Kalabalık bir bilimsel toplantıda “Gördün mü, gördün mü?” melodisiyle bir telefon çalıyor. Açıp başlıyor bağırarak konuşmaya, “Alooo. Ben şimdi önemli bir toplantıdayım. Hafriyat işi bitti mi? Çimentoların üzerine naylon çekin, yağmur geliyor. Tamam tamam. Mıcır gelince haber verin, ben cepteyim” diyor.
Cafe’de arkadaşlarıyla sohbet ediyor… Bir yandan da numarasını gizleyip, karşı masada oturan arkadaşının telefonunu çaldırıp kapatıyor.
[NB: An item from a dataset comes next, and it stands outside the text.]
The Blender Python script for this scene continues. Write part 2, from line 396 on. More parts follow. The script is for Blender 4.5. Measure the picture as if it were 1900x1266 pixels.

Arkadaşı, sağa sola bakındıkça büyük zevk alıyor.
Mahalle bakkalı, soğuk demirci, mangal kömürcü, arabalarının camlarına iri puntolarla cep numaralarını yazmışlar.
“Örümcek bağladı zıkkım” diye hayıflanıyor, cep telefonuna bakarak. Kimsenin arayıp sormamasından şikayetçi.
Rehberde kayıtlı tüm numaraları çaldırıp kapatıyor. “Belki birisi arar da, herkes gibi ben de yollarda yürüyerek konuşurum, Herkes benim de cep telefonum olduğunu görür” diye…
Camilerin girişlerinde “Cep telefonunuzu kapatın” yazıları var.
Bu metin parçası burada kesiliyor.